### Dataset excerpts

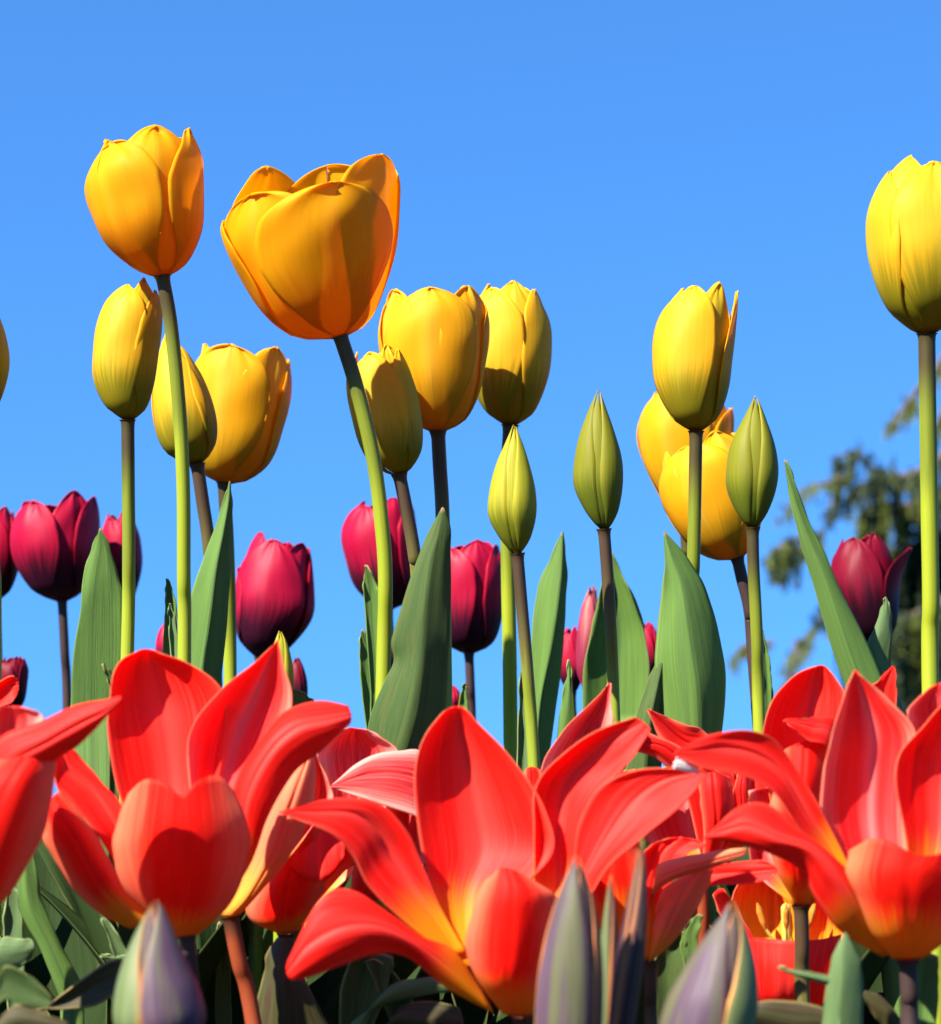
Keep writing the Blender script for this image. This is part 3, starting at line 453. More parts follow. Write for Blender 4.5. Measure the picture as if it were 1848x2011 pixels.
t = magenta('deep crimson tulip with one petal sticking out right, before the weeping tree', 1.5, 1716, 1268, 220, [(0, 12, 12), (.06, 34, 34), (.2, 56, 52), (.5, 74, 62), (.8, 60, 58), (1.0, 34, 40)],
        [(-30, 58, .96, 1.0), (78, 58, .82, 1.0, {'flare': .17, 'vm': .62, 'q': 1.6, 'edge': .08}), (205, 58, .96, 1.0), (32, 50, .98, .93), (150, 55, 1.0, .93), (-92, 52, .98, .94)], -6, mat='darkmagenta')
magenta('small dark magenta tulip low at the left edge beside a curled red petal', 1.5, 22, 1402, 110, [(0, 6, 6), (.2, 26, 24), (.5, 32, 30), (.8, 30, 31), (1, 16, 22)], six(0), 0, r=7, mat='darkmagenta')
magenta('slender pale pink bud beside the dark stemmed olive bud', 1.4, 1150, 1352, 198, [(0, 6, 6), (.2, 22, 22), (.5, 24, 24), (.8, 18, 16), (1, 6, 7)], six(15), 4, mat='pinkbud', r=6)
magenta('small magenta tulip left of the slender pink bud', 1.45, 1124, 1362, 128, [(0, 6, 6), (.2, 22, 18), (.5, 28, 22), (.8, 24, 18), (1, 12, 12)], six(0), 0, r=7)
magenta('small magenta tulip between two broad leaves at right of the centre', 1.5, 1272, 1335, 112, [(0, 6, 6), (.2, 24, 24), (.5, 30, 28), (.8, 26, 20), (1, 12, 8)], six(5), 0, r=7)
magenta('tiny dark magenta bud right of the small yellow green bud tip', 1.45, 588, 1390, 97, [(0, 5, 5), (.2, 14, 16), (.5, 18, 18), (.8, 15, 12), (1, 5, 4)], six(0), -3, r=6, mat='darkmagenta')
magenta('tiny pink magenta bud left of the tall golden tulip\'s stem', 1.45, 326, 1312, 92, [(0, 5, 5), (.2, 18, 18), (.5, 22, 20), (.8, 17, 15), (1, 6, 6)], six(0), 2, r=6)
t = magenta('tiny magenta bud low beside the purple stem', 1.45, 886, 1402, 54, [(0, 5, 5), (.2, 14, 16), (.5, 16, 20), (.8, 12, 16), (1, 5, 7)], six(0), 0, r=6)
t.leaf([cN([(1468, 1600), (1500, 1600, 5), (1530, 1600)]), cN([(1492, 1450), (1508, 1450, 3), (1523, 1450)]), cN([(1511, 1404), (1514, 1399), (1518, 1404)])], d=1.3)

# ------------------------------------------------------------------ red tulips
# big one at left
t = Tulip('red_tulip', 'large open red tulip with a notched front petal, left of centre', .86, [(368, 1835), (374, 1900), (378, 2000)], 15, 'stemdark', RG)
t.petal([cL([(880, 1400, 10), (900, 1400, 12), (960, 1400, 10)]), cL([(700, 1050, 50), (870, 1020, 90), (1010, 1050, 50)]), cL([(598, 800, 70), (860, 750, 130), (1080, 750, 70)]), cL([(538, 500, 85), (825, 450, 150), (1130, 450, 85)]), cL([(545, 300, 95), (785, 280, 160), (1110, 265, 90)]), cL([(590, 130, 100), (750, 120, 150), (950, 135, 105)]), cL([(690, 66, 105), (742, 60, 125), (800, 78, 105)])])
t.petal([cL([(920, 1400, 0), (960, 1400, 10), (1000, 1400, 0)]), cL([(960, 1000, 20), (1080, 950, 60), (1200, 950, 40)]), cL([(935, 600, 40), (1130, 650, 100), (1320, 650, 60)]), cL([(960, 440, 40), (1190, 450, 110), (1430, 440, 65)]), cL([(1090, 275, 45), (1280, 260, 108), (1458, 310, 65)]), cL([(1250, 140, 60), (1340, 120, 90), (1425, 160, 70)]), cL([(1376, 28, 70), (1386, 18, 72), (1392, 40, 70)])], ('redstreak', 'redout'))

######
### Dataset excerpts

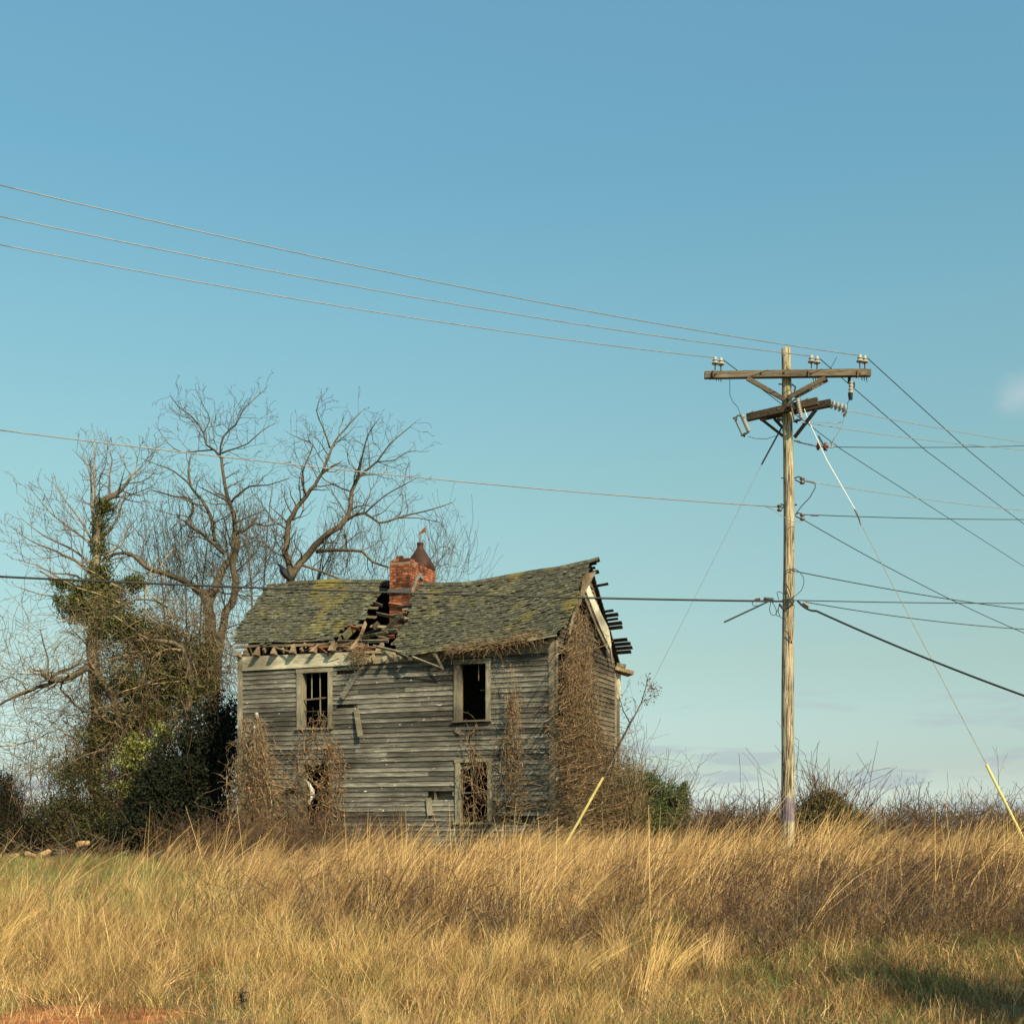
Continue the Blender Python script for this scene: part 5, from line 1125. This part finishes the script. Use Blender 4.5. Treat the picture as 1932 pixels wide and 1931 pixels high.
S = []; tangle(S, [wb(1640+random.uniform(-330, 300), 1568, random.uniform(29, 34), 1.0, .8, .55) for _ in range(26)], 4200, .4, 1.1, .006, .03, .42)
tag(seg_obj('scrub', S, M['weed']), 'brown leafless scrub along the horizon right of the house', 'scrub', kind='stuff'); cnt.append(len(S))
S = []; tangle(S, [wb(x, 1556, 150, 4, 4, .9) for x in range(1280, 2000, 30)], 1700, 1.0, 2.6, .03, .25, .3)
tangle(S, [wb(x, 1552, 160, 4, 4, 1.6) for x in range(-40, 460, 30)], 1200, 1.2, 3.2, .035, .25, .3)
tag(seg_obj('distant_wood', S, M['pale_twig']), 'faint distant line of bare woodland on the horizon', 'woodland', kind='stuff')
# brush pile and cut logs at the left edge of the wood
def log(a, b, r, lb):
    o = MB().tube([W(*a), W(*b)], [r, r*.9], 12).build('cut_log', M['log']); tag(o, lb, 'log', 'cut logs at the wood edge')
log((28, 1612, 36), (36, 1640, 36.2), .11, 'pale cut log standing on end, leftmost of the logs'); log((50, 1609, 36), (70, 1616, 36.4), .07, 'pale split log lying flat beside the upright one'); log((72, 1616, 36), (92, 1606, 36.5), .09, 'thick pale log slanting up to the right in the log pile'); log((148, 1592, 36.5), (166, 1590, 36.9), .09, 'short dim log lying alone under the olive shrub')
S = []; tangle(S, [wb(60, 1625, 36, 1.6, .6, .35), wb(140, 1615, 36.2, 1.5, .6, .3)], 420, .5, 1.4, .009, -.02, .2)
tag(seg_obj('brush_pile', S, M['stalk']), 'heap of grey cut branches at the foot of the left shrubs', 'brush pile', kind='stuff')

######

#### Problem statement
Everything from the line with "Keep writing the" through the line with "t = magenta('deep" is to be output exactly; leave out all other lines.

#### Response for this exercise
Keep writing the Blender script for this image. This is part 3, starting at line 453. More parts follow. Write for Blender 4.5. Measure the picture as if it were 1848x2011 pixels.
t = magenta('deep crimson tulip with one petal sticking out right, before the weeping tree', 1.5, 1716, 1268, 220, [(0, 12, 12), (.06, 34, 34), (.2, 56, 52), (.5, 74, 62), (.8, 60, 58), (1.0, 34, 40)],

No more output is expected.